For Taion, his bad coping is pretty front and center -- he's got a strong need for control, but also little faith in his own judgement; he's suspicious of other people's conclusions, but also defers to them when it comes to decision-making. He can't even fully stand by his own conclusions most of the time, because the more critical it is to get something right, the worse the runaway anxiety gets, and the more he slips into analysis paralysis. Taion doesn't trust himself, and doesn't trust anyone else -- so no decision he makes can truly be grounded, everything is up for second-guessing, and he can never have peace knowing he made the right call.
Isurd, on the surface, is kind of the opposite. He's very decisive, to the point where he tends to pull ahead of the pack because he's already two steps to a solution while everyone else is still catching up to a problem. Undoubtedly some of the problems with Lambda's system are that peacetime operations are more complicated and they're simply not equipped to handle them at this scale, but a larger problem is that even while authority diffuses down the chain, if there is a fuck-up, ultimately the responsibility will be his. Absolutely nobody is allowed to make judgement calls unless he's personally appointed them, and even then he retains a veto. Isurd also doesn't trust himself, and also doesn't trust anyone else -- so no decision can be made without a second opinion, and he has to run himself ragged not to slow the system he's set up down.

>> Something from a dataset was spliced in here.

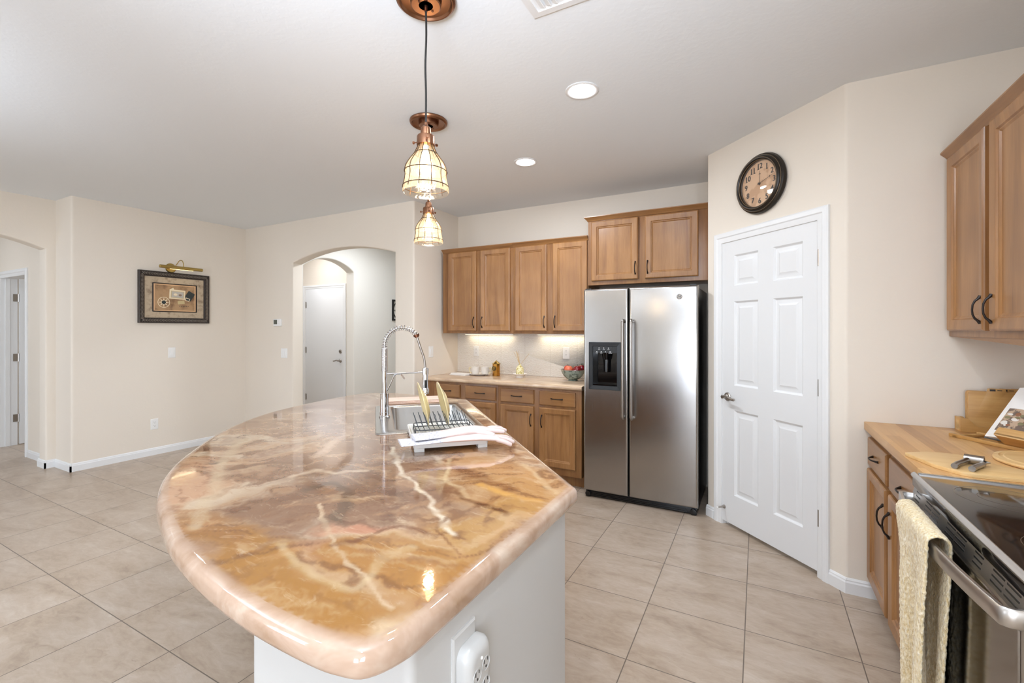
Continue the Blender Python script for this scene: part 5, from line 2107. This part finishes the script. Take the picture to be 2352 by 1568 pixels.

It reads as a kind of hypervigilance -- neither of them has fully dealt with their trauma, and so are mentally braced to react to a similar situation. Now, I do think to an extent both of them probably just are like that, naturally -- Isurd is the strategist of the generation, after all, and Taion is very curious and intellectually engaged in general, they're absolutely the kind of people where "comparing notes" is a kind of love language -- but it just kind of goes to show that sometimes bad coping looks like good coping, but too much. They're overprepared to respond to their own judgement failing, and it's wearing both of them down.
I think this reading of the situation also nicely harmonises with how little presence Isurd has in Lambda's quest line. By his own admission, he's been going through the war essentially on autopilot since Nimue's death, letting the problem grown unfettered just because he naturally tends towards hogging responsibilities. Delegating and leaving actual decision-making to other people is a step forward -- or at least a step sideways -- for him, and leaving Lambda and having to just trust that they'll be okay without his supervision would further help with that. He's at least trying to disengage, even if he's very bad at it, being a dumb moron workaholic who has to make everything into a production.